Web copywriting - the good and the not-so-good

Wednesday, February 08, 2006

Be careful what you blog

I met one of my clients this week to take a brief on editing the copy on their (fairly chunky) website. My client had obviously done his homework by checking up on this here blog - but thankfully the only offending comments he could find were my obsession with Volvo Car Corporation.

In the immoral words of Dudley Moore, "They're boxy but they're safe".

I actually have fond memories of reading David Abbott's 1980s ads for Volvo when I was growing up. Maybe it's a Sunday supplement, middle-class thing, but Abbott's copy really connected with me. I still rave about the tone of voice in these ads today. And much as I admire Innocent Drinks, I find their copy style artlessly copied by lesser brands. David Abbot did something different, and his copy really stands out as belonging to the brand.

The long-winded moral? If you're going to blog, be prepared to take a hammering over your choice of automobile.

I may be gone for quite some time

Well, the new business roll continues - with a couple of corking web copywriting wins that I'm not quite at liberty to disclose. At least not yet.

What I can say is that while I've been writing about web technology in education for the last couple of weeks, the next month or so is going to be spent editing another education website - but for a different client.
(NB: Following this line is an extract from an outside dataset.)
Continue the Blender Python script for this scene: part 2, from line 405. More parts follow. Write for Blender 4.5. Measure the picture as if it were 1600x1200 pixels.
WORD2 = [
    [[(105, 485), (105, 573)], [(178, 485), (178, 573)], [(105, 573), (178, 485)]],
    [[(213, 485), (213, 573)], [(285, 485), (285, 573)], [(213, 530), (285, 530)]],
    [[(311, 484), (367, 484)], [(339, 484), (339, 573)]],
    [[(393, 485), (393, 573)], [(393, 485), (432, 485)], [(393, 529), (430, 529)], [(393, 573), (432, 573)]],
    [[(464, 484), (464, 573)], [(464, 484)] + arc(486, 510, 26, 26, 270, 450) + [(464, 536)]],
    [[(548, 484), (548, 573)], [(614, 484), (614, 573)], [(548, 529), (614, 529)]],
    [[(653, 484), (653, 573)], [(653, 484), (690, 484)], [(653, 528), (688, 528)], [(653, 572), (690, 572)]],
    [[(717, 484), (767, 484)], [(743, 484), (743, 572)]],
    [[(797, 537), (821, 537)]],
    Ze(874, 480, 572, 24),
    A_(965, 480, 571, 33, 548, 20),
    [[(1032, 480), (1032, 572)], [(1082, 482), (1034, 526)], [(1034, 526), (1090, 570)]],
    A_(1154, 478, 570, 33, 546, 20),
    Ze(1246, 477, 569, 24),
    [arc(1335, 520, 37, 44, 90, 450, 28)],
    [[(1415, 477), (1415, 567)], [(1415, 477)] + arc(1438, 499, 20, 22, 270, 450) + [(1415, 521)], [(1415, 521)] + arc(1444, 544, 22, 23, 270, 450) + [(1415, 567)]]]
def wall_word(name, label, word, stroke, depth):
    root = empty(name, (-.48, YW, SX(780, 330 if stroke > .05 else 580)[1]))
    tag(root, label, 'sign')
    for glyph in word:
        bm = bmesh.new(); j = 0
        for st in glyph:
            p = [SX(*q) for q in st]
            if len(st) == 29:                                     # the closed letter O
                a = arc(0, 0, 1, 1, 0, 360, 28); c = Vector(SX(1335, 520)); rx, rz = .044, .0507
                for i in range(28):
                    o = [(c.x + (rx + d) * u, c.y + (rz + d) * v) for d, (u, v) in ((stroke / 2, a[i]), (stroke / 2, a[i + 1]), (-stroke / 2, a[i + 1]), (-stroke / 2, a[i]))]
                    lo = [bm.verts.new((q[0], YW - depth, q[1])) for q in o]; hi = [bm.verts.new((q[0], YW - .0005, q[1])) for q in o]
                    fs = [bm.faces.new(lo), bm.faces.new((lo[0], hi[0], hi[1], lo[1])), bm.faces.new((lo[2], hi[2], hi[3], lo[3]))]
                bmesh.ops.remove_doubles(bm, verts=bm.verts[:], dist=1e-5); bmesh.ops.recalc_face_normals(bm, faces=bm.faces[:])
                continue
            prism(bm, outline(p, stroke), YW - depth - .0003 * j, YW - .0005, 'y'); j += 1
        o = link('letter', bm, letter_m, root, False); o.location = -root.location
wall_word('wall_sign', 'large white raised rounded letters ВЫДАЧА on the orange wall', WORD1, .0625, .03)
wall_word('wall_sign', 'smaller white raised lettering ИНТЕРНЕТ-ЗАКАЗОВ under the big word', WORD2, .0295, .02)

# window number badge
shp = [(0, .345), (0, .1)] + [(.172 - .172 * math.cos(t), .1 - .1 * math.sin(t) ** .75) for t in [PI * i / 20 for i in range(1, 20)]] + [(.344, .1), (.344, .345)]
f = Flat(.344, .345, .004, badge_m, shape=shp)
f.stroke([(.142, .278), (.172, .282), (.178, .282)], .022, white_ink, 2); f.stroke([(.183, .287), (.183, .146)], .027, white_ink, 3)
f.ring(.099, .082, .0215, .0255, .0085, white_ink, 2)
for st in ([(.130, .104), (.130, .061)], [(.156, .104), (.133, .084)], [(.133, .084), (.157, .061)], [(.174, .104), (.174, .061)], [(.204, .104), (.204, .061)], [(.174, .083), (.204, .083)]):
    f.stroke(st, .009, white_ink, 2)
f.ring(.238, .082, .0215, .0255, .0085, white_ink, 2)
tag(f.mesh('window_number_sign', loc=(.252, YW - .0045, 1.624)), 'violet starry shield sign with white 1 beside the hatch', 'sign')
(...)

Then March looks like being taken up with web copywriting for a legal service. Oh, and then I go to Applecross for two weeks of pristine isolation in the West Highlands of Scotland.

The new business wins aren't really news in themselves. What's interesting is that almost every project that lands in my inbox is web copywriting of one flavour or another. And about time too - I've been banging the browser about this for years, and it seems clients really are shifting their attention to the web.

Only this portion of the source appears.